++++ Given information ++++

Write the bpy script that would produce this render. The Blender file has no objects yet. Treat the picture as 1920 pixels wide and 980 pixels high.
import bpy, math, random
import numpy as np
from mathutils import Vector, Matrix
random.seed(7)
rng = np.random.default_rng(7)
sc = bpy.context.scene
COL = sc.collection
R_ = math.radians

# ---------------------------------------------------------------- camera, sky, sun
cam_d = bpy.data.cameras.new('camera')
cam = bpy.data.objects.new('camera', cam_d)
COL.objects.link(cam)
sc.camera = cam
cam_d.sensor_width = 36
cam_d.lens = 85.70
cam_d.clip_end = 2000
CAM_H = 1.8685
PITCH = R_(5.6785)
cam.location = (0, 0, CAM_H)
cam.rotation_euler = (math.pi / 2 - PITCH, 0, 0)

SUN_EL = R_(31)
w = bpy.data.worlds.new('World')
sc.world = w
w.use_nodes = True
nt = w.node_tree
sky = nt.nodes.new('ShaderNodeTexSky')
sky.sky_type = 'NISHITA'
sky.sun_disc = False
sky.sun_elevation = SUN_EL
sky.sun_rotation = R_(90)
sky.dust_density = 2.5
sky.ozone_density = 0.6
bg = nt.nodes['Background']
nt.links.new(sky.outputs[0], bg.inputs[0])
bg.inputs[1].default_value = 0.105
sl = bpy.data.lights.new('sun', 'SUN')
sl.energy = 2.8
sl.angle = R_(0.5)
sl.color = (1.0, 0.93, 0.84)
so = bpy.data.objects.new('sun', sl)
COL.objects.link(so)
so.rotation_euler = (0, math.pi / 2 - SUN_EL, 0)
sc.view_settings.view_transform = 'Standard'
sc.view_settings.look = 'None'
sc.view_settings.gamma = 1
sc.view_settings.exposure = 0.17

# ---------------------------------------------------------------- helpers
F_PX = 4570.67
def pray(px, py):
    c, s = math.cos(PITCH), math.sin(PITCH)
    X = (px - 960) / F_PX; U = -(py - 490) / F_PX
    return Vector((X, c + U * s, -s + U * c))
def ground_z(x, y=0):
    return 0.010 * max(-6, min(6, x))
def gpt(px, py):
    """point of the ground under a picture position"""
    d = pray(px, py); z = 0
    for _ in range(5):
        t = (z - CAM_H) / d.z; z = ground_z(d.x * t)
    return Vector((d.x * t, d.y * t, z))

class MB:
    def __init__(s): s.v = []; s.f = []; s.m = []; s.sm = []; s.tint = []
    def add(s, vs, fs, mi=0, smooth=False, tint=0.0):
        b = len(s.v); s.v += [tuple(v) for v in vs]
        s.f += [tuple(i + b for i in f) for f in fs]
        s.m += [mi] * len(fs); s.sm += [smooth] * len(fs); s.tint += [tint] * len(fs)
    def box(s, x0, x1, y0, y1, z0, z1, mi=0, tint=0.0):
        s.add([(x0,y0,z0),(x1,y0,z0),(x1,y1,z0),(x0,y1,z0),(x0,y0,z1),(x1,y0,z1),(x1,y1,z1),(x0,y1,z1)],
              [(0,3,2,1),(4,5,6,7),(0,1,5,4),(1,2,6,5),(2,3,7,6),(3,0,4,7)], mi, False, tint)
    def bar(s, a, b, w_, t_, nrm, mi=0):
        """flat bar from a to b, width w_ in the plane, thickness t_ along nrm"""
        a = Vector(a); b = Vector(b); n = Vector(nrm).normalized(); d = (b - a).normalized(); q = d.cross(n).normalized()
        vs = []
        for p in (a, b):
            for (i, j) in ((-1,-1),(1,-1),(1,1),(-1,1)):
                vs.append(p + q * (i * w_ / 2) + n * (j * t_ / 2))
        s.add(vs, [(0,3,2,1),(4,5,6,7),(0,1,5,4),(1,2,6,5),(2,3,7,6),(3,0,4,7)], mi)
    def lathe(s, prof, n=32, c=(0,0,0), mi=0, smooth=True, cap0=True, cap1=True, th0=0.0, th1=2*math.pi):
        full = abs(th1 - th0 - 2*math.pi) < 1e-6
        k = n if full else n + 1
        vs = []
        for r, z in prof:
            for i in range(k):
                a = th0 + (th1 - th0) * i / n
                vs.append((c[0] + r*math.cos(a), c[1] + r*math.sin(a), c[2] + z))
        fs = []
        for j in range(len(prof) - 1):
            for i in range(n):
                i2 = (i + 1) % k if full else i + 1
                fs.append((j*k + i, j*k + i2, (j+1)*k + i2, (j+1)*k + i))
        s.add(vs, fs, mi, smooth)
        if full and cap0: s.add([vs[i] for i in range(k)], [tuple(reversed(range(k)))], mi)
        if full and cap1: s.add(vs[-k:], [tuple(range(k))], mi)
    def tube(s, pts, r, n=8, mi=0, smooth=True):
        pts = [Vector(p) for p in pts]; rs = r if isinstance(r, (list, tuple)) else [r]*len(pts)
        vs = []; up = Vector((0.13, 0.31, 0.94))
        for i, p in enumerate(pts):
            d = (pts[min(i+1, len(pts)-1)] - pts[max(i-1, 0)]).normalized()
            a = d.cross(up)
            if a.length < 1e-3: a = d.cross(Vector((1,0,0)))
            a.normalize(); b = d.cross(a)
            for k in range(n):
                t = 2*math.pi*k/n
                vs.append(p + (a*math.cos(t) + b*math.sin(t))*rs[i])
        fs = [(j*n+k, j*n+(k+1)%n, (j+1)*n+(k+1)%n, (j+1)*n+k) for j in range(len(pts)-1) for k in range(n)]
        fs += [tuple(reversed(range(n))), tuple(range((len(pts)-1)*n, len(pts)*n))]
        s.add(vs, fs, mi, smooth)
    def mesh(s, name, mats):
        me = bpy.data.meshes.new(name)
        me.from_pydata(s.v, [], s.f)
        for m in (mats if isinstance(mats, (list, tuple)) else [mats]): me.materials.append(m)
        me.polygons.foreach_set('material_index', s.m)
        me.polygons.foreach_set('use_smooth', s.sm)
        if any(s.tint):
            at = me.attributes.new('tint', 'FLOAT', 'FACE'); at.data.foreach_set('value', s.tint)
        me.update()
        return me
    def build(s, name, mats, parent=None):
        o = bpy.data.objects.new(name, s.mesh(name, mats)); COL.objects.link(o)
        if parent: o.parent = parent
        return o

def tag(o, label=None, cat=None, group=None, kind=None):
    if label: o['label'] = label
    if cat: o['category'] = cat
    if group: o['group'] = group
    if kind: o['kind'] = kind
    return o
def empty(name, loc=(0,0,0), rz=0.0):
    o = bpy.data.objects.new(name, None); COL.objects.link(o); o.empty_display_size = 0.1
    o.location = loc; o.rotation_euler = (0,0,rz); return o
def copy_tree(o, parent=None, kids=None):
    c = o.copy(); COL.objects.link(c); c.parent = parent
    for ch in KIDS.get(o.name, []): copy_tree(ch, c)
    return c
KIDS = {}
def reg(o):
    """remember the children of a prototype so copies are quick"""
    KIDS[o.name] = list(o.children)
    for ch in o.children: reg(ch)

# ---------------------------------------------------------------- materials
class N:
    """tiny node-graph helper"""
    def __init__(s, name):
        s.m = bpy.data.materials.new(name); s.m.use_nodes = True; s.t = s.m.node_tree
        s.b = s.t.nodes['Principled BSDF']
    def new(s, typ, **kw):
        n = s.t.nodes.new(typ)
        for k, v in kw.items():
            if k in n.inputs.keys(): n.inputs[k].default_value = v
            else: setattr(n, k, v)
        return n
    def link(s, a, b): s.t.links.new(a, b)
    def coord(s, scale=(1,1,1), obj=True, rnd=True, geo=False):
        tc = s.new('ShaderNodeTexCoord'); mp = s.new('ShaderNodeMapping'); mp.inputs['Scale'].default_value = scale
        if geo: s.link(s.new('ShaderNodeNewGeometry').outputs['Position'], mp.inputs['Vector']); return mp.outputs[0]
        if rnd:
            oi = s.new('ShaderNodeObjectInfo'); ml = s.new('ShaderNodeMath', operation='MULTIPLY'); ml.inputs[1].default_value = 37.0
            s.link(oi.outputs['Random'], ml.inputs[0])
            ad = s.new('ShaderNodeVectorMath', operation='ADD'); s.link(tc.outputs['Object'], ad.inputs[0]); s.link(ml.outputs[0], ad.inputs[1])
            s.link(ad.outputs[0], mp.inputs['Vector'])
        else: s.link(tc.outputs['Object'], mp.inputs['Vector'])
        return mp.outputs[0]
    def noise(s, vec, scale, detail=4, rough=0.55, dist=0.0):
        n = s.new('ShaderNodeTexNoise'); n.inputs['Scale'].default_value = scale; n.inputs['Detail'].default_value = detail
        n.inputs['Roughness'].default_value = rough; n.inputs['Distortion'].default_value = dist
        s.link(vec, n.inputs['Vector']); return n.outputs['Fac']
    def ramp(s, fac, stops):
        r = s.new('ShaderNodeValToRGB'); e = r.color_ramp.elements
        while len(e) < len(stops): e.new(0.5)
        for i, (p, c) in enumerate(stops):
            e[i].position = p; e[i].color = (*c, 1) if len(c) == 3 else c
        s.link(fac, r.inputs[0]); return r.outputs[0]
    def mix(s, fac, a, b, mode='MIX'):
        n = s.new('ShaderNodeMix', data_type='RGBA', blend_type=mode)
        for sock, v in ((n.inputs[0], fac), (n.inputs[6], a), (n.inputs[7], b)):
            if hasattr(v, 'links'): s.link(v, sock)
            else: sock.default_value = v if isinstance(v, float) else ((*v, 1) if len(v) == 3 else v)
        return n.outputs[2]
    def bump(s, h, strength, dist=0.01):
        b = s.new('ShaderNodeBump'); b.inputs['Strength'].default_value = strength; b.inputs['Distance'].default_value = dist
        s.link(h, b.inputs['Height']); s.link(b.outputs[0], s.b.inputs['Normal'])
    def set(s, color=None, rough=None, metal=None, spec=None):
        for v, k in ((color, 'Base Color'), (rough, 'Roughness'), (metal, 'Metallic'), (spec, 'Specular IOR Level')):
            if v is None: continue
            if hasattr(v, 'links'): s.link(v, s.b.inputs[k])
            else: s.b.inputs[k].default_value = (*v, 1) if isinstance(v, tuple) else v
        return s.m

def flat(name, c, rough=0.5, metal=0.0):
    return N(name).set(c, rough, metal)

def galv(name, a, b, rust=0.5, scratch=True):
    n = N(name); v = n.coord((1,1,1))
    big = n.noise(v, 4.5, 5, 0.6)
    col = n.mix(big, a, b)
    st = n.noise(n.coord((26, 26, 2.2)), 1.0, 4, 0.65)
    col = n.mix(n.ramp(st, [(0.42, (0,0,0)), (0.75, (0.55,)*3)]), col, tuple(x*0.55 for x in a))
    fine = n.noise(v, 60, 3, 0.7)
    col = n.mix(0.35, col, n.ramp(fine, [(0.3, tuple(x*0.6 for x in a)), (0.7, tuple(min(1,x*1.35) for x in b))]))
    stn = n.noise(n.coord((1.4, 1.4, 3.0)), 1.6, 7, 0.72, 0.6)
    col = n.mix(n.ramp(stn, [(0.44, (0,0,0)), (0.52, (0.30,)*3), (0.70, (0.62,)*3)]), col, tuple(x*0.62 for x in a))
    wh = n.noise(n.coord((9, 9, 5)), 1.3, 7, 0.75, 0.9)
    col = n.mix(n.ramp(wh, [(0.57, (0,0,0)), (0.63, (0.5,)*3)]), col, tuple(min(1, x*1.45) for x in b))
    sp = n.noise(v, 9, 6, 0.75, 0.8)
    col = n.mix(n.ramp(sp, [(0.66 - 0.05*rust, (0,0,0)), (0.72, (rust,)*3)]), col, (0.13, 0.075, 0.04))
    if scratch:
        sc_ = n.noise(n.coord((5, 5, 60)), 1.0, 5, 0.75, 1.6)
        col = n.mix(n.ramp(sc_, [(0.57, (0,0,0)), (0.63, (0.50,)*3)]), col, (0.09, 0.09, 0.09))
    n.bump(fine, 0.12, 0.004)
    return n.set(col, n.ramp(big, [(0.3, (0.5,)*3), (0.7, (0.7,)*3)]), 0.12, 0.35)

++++

_What is expected_: Write out exactly, please, the lines beginning at the start of the material and ending with the line that holds "R_ = math.radians", both included.

_Reply to the exercise_:
Write the bpy script that would produce this render. The Blender file has no objects yet. Treat the picture as 1920 pixels wide and 980 pixels high.
import bpy, math, random
import numpy as np
from mathutils import Vector, Matrix
random.seed(7)
rng = np.random.default_rng(7)
sc = bpy.context.scene
COL = sc.collection
R_ = math.radians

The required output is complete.